Özellikle de Rusya ve Çin'in uluslararası sistemi daha adaletli hale getirme, daha adil ve kapsayıcı olması için kurumlarını yeniden yapılandırma  çağrılarına diğer ülkelerden daha yakın oldukları için.

Zira uluslararası adalet terazisindeki dengesizliğin ve ciddi, sürdürülebilir kalkınma politikalarından mahrum bırakılmanın sonuçlarına kimse Afrika ülkeleri kadar katlanmadı. Batı'nın sömürge mirasının bedelini kimse onlar kadar ödemedi.
 


Uluslararası siyasetteki bu eğilimi ve ilgili ülkelerin Washington ile Pekin arasında seçim yapmamasını kolaylaştıran husus, Batı'nın küresel düzen için koyduğu kuralların adilliği ile ilgili büyük bir güvenilirlik krizi yaşıyor olmasıdır.

Buna ek olarak mali, ekonomik ve çevresel krizler ile insanlığın karşı karşıya olduğu geri kalan risklerle başa çıkarken sorumluluk seviyesinin çok düşük olmasıdır.

Örneğin, bugün iklim meselelerini ideolojikleştirmek, Çin ile ekonomik rekabet oyununda siyasi olarak istismar etmek gerçekten utanç verici.

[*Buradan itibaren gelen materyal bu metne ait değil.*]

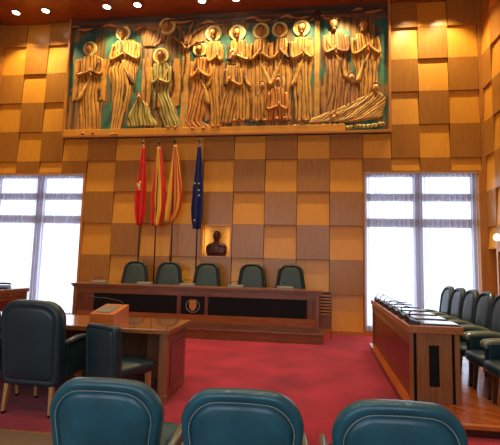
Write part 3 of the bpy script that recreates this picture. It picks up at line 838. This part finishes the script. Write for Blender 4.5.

Aynı şekilde sanayileşmiş Batı'nın çevresel koşulların bugünkü durumu ile ilgili tarihsel sorumluluğunu asgari düzeyde de olsa kabul etmeden, bunları çözmenin maliyetlerinin adil bir kısmını üstlenmeden, ülkelerin özel çıkarları pahasına Çin'e karşı seferber edilmeleri de.

Liberal Batı'nın sömürge geçmişinin sonuçlarıyla başa çıkmanın önceliğine dair tarihsel bir farkındalık olmaksızın, "uluslararası hukuka bağlılığın gerekliliği" argümanını öne sürmek yeterli değil.

Küresel düzeyde daha adil, güçlü ittifaklar ve ortaklıklar kurmaya çalışılmalı. Gücün değişen dinamikleri tanınmalı ve bunlara saygı duyulmalı.

Çin-Amerika diyaloğunun başlaması, uluslararası politikada istikrarın kalkınma ve refahı yaymak için gerekli bir başlangıç ​​olduğuna bahse giren herkes için iyi bir haber.

ABD, Çin ve dünyanın geri kalanı arasındaki üçlü ilişkinin dinamiklerini Soğuk Savaş normlarının, kurallarının ve kutuplaşmalarının dışında anlamak, uluslararası ilişkilerde adalet, çeşitlilik ve karşılıklı bağımlılığa dayalı yeni bir yaklaşımın doğuşunun habercisi.

 

 

*Bu makalede yer alan fikirler yazara aittir ve Independent Türkçe'nin editöryal politikasını yansıtmayabilir.